It’s been a year since Congress enacted the Dodd-Frank financial regulation law. That might seem plenty of time to get the new rules in good working order. But as it turns out, many haven’t even been written yet, and lobbying is under way to derail at least some of them.
Louise Story, who covers finance for The Times, has been writing about the obstacles to completing and implementing the regulations required by the law, and she discusses them on the new Weekend Business podcast. Some lobbyists are trying not only to slow the process, she says, but also to overturn the law, if not during this Congress then after the 2012 election.
In another conversation in the podcast, Robert Shiller, the Yale economist, says a social epidemic of rampant optimism caused the housing bubble. As he writes in the Economic View column in Sunday Business, the expectations of home buyers have since plummeted, making it likely that the housing market will remain weak for months to come.
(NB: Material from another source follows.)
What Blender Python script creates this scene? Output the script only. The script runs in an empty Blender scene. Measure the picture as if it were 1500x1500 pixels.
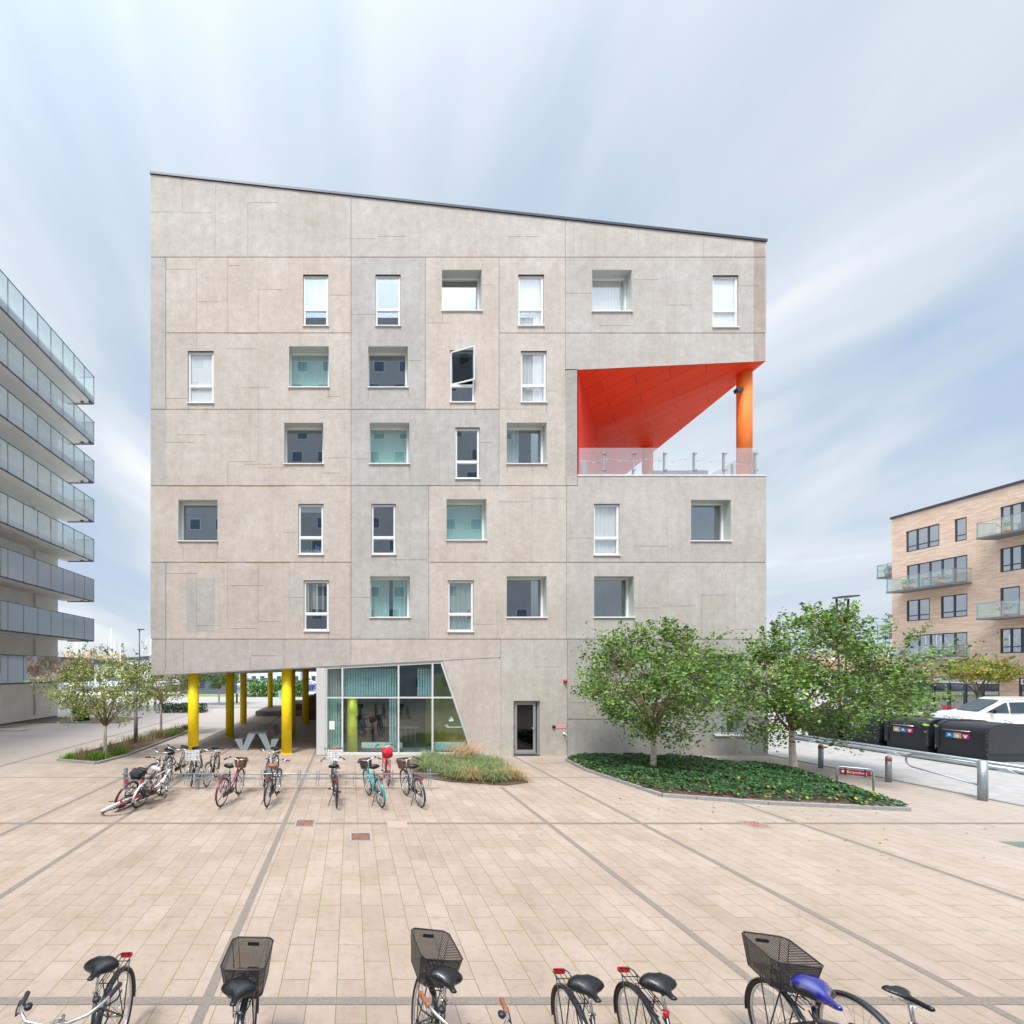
import bpy, bmesh, math, random
from math import sin, cos, pi, radians, sqrt, atan2
from mathutils import Vector, Matrix
R = random.Random(7)
S = bpy.context.scene
COL = S.collection
# ------------------------------------------------------------ camera
F, PX, PY, CZ = 630.0, 514.0, 983.0, 3.4
cam = bpy.data.cameras.new("camera"); camo = bpy.data.objects.new("camera", cam); COL.objects.link(camo)
camo.location = (0, 0, CZ); camo.rotation_euler = (pi/2, 0, 0)
cam.sensor_width = 36; cam.lens = F/1500*36; cam.shift_x = (750-PX)/1500; cam.shift_y = (PY-750)/1500
cam.clip_end = 3000; cam.clip_start = .05
S.camera = camo
# ------------------------------------------------------------ sky
SUN_EL, SUN_AZ = radians(64), radians(207)      # azimuth clockwise from +Y
SD = Vector((sin(SUN_AZ)*cos(SUN_EL), cos(SUN_AZ)*cos(SUN_EL), sin(SUN_EL)))
w = bpy.data.worlds.new("World"); S.world = w; w.use_nodes = True
nt = w.node_tree; nt.nodes.clear(); N = nt.nodes.new; L = nt.links.new
def wn(t, **k):
    n = N(t)
    for a, b in k.items(): setattr(n, a, b)
    return n
def wmath(op, a, b=None, clamp=False):
    n = wn('ShaderNodeMath', operation=op, use_clamp=clamp)
    for i, v in enumerate((a, b)):
        if v is None: continue
        if isinstance(v, (int, float)): n.inputs[i].default_value = v
        else: L(v, n.inputs[i])
    return n.outputs[0]
out = N('ShaderNodeOutputWorld'); bg = N('ShaderNodeBackground'); L(bg.outputs[0], out.inputs[0])
sky = wn('ShaderNodeTexSky', sky_type='NISHITA', sun_disc=False, sun_elevation=SUN_EL, sun_rotation=SUN_AZ)
sky.air_density = 1.2; sky.dust_density = 2.0
tc = N('ShaderNodeTexCoord'); sx = N('ShaderNodeSeparateXYZ'); L(tc.outputs['Generated'], sx.inputs[0])
zz = wmath('ADD', wmath('MAXIMUM', sx.outputs[2], 0.0), 0.22)
px_ = wmath('DIVIDE', sx.outputs[0], zz); py_ = wmath('DIVIDE', sx.outputs[1], zz)
cb = N('ShaderNodeCombineXYZ'); L(px_, cb.inputs[0]); L(wmath('MULTIPLY', py_, 0.48), cb.inputs[1])
mp = N('ShaderNodeMapping'); mp.inputs['Location'].default_value = (1.3, 4.2, 0); mp.inputs['Rotation'].default_value = (0, 0, .12)
L(cb.outputs[0], mp.inputs[0])
n1 = wn('ShaderNodeTexNoise'); n1.inputs['Scale'].default_value = 1.15; n1.inputs['Detail'].default_value = 4; n1.inputs['Roughness'].default_value = .5; n1.inputs['Distortion'].default_value = .9
L(mp.outputs[0], n1.inputs['Vector'])
n2 = wn('ShaderNodeTexNoise'); n2.inputs['Scale'].default_value = 3.6; n2.inputs['Detail'].default_value = 5; n2.inputs['Distortion'].default_value = .3
L(mp.outputs[0], n2.inputs['Vector'])
dens = wmath('ADD', wmath('ADD', wmath('MULTIPLY', n1.outputs[0], 0.80), wmath('MULTIPLY', n2.outputs[0], 0.22)), wmath('MULTIPLY', sx.outputs[0], -0.03))
rp = N('ShaderNodeValToRGB'); L(dens, rp.inputs[0])
e = rp.color_ramp.elements
e[0].position = .38; e[0].color = (4.5, 5.75, 7.6, 1)
e[1].position = .62; e[1].color = (9.4, 9.6, 9.8, 1)
for p, c in ((.44, (5.3, 6.4, 7.7, 1)), (.50, (6.4, 7.2, 8.1, 1)), (.56, (7.4, 8.0, 8.9, 1))):
    q = e.new(p); q.color = c
# paler towards the horizon
hz = N('ShaderNodeMapRange'); L(sx.outputs[2], hz.inputs[0]); hz.inputs[1].default_value = 0; hz.inputs[2].default_value = .4; hz.inputs[3].default_value = .55; hz.inputs[4].default_value = 0
mh = wn('ShaderNodeMix', data_type='RGBA'); L(hz.outputs[0], mh.inputs[0]); L(rp.outputs[0], mh.inputs[6]); mh.inputs[7].default_value = (6.9, 7.6, 8.3, 1)
# overcast is brighter round the veiled sun
dt = wn('ShaderNodeVectorMath', operation='DOT_PRODUCT'); L(tc.outputs['Generated'], dt.inputs[0]); dt.inputs[1].default_value = SD
gl = wmath('ADD', 1.0, wmath('MULTIPLY', wmath('POWER', wmath('MAXIMUM', dt.outputs['Value'], 0.0), 5.0), 5.5))
vm = wn('ShaderNodeVectorMath', operation='SCALE'); L(mh.outputs[2], vm.inputs[0]); L(gl, vm.inputs['Scale'])
mx = wn('ShaderNodeMix', data_type='RGBA'); mx.inputs[0].default_value = .93
L(sky.outputs[0], mx.inputs[6]); L(vm.outputs[0], mx.inputs[7])
L(mx.outputs[2], bg.inputs[0]); bg.inputs[1].default_value = 0.071
sun = bpy.data.lights.new("sun", 'SUN'); sun.energy = 2.5; sun.angle = radians(12); sun.color = (1, .95, .865)
so = bpy.data.objects.new("sun", sun); COL.objects.link(so); so.rotation_euler = SD.to_track_quat('Z', 'Y').to_euler()
S.view_settings.view_transform = 'Standard'; S.view_settings.look = 'None'; S.view_settings.gamma = 1
S.view_settings.exposure = 0.62
S.render.engine = 'CYCLES'; S.cycles.max_bounces = 8; S.cycles.transparent_max_bounces = 24
# ------------------------------------------------------------ helpers
def fx(x): return (x-PX)/36.5
def fz(y): return (1107.1-y)/36.5
FY = 17.26
def G(x, y, z=0.0):
    Y = F*(CZ-z)/(y-PY); return Vector(((x-PX)/F*Y, Y, z))
def P(x, y, Y): return Vector(((x-PX)/F*Y, Y, CZ-(y-PY)/F*Y))

class MB:
    def __init__(s): s.v = []; s.f = []; s.c = []; s.sm = []
    def add(s, vs, fs, col=None, smooth=False):
        o = len(s.v); s.v += [tuple(v) for v in vs]
        for f in fs: s.f.append(tuple(i+o for i in f)); s.c.append(col); s.sm.append(smooth)
        return s
    def box(s, x0, x1, y0, y1, z0, z1, col=None):
        v = [(x, y, z) for x in (x0, x1) for y in (y0, y1) for z in (z0, z1)]
        return s.add(v, [(0,1,3,2), (4,6,7,5), (0,4,5,1), (2,3,7,6), (0,2,6,4), (1,5,7,3)], col)
    def obox(s, c, ax, ay, az, col=None):          # oriented box: centre and three half vectors
        c, ax, ay, az = map(Vector, (c, ax, ay, az))
        v = [c+i*ax+j*ay+k*az for i in (-1,1) for j in (-1,1) for k in (-1,1)]
        return s.add(v, [(0,1,3,2), (4,6,7,5), (0,4,5,1), (2,3,7,6), (0,2,6,4), (1,5,7,3)], col)
    def rbox(s, x0, x1, y0, y1, z0, z1, r=.01, col=None):   # box with chamfered edges
        bm = bmesh.new(); bmesh.ops.create_cube(bm, size=1)
        for v in bm.verts: v.co = Vector(((x0+x1)/2+v.co.x*(x1-x0), (y0+y1)/2+v.co.y*(y1-y0), (z0+z1)/2+v.co.z*(z1-z0)))
        bmesh.ops.bevel(bm, geom=bm.edges[:], offset=r, segments=2, affect='EDGES')
        bm.verts.index_update()
        s.add([v.co[:] for v in bm.verts], [[v.index for v in f.verts] for f in bm.faces], col); bm.free(); return s
    def tube(s, pts, r, n=8, caps=True, col=None, closed=False, smooth=True):
        pts = [Vector(p) for p in pts]; m = len(pts)
        rs = r if isinstance(r, (list, tuple)) else [r]*m
        o = []; prev = None
        for i, p in enumerate(pts):
            if closed: t = pts[(i+1) % m]-pts[i-1]
            else: t = pts[min(i+1, m-1)]-pts[max(i-1, 0)]
            t.normalize()
            if prev is None:
                u = t.cross(Vector((0,0,1)))
                if u.length < .1: u = t.cross(Vector((0,1,0)))
            else: u = prev-t*prev.dot(t)
            u.normalize(); prev = u; w_ = t.cross(u)
            for k in range(n): a = 2*pi*k/n; o.append(p+(u*cos(a)+w_*sin(a))*rs[i])
        fs = [(i*n+k, i*n+(k+1) % n, ((i+1) % m)*n+(k+1) % n, ((i+1) % m)*n+k) for i in range(m if closed else m-1) for k in range(n)]
        s.add(o, fs, col, smooth)
        if caps and not closed:
            b = len(s.v)-len(o)
            s.f += [tuple(b+k for k in range(n))[::-1], tuple(b+(m-1)*n+k for k in range(n))]; s.c += [col]*2; s.sm += [False]*2
        return s
    def cyl(s, c, r, z0, z1, n=24, r2=None, col=None):
        return s.tube([(c[0], c[1], z0), (c[0], c[1], z1)], [r, r if r2 is None else r2], n, col=col)
    def lathe(s, c, prof, n=24, ax='z', col=None):
        o = []
        for r, h in prof:
            for k in range(n):
                a = 2*pi*k/n
                o.append((c[0]+r*cos(a), c[1]+r*sin(a), c[2]+h) if ax == 'z' else (c[0]+r*cos(a), c[1]+h, c[2]+r*sin(a)))
        fs = [(i*n+k, i*n+(k+1) % n, (i+1)*n+(k+1) % n, (i+1)*n+k) for i in range(len(prof)-1) for k in range(n)]
        return s.add(o, fs, col, True)
    def quad(s, a, b, c, d, col=None): return s.add([a, b, c, d], [(0,1,2,3)], col)
    def prism(s, poly, axis, a, b, col=None):       # 2-D polygon pushed along an axis
        def m(p, t): return {'x': (t, p[0], p[1]), 'y': (p[0], t, p[1]), 'z': (p[0], p[1], t)}[axis]
        n = len(poly)
        v = [m(p, a) for p in poly]+[m(p, b) for p in poly]
        return s.add(v, [tuple(range(n))[::-1], tuple(range(n, 2*n))]+[(i, (i+1) % n, n+(i+1) % n, n+i) for i in range(n)], col)
    def shift(s, d): s.v = [(a+d[0], b+d[1], c+d[2]) for a, b, c in s.v]; return s
    def xf(s, M): s.v = [tuple(M @ Vector(v)) for v in s.v]; return s
    def mesh(s, name, recalc=True):
        me = bpy.data.meshes.new(name); me.from_pydata(s.v, [], s.f)
        if any(c is not None for c in s.c):
            at = me.color_attributes.new('tint', 'FLOAT_COLOR', 'CORNER'); data = []
            for f, c in zip(s.f, s.c):
                c = c or (1, 1, 1); data += [c[0], c[1], c[2], 1.0]*len(f)
            at.data.foreach_set('color', data)
        me.polygons.foreach_set('use_smooth', s.sm)
        if recalc:
            bm = bmesh.new(); bm.from_mesh(me); bmesh.ops.recalc_face_normals(bm, faces=bm.faces); bm.to_mesh(me); bm.free()
        me.update(); return me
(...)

And David Gillen talks to Liz Alderman about the central role of Josef Ackerman, the head of Deutsche Bank, in dealing with the European debt crisis. As she writes on the cover of Sunday Business, Mr. Ackerman may be the most powerful banker in Europe.
While he dispenses advice to European politicians, he is a servant of the shareholders of his own bank. Deutsche Bank’s interests and those of the citizens of an embattled country like Greece are hardly identical, as has been made very clear as the financial crisis continues.
You can find specific segments of the podcast at these junctures: financial regulation (31:07); news roundup (22:05); Deutsche Bank (18:22); Robert Shiller (10:38); the week ahead (2:08).
As articles discussed in the podcast are published during the weekend, links will be added to this posting.